The weekend did see its share of issues.

Surrounding the two days of racing were torrential rains, lightning, flooding and several canceled concerts, which were an important part of what was billed as a festival-like weekend.

Still, NASCAR showed – again – it could literally take its show on the road, even to the streets of one of the country’s biggest cities.

Tyler Reddick, 23XI Racing, Monster Energy Toyota Camry and Denny Hamlin, Joe Gibbs Racing, Yahoo! Toyota Camry

Tyler Reddick, 23XI Racing, Monster Energy Toyota Camry and Denny Hamlin, Joe Gibbs Racing, Yahoo! Toyota Camry

Photo by: Nigel Kinrade / NKP / Motorsport Images

“I think certainly a remarkable weekend, a historic weekend for us,” said Ben Kennedy, NASCAR’s senior vice president of racing development and strategy. “We talked about this a lot, first in 75 years to celebrate a special year for us, obviously cap that with a special moment.

“I would say first of all a huge thank you to the city of Chicago. The city showed up so well from the backdrop on NBC to the energy among the fans in the city and the crowds. It was certainly remarkable to see.”

The logistics and coordination required to pull off a successful weekend for stock cars on city streets was always going to be a challenging one.

Construction of the final parts of the course was not possible until less than 24 hours before cars hit the track on Saturday morning.

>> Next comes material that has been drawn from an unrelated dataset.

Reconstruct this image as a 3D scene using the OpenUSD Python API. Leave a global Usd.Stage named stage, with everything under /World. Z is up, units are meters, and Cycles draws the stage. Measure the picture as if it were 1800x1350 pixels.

Throw in a record rainfall and the complexity of repeated lightning holds, which forced the grandstands to be emptied, and the potential existed for a disaster of a debut for NASCAR’s version of street racing.

As it turned out, neither race went the full distance – the Xfinity race was declared official just short of halfway while 25 laps were cut off the scheduled 100-lap Cup race due to impending darkness.

 

Fans, however, sloshed through the issues to remain on hand and NASCAR teams did what they have always done well – adapt on the fly.

“One of the best events I’ve seen, a testament to the drivers out there, the crew members, getting these cars ready across the board, Xfinity Series, Cup Series,” said Steve O’Donnell, NASCAR’s chief operating officer.

“What that garage group went through to put on a show for the deserving fans in Chicago who turned out, were excited, got everybody in the industry excited. I think you could all see that, as well.

“A proud moment for all of us in the industry to be in Chicago, an incredible welcome mat rolled out for us, and hopefully we delivered for the fans, as well.”

 

As with the successful two-year run of the preseason Busch Clash held inside the Los Angeles Memorial Coliseum on a made-from-scratch track, last weekend’s street races in a large city have opened a myriad of possibilities for future NASCAR races.

The victory in the inaugural event by an internationally known motorsports star like van Gisbergen only expands the potential map of future venues.

“I think we’re all confident at NASCAR that we could take the Cup Series anywhere we want, and we do that with the industry,” O’Donnell said, “And I think – I don’t think, I know, the race we put on (Sunday) would sell and would be embraced globally for sure.”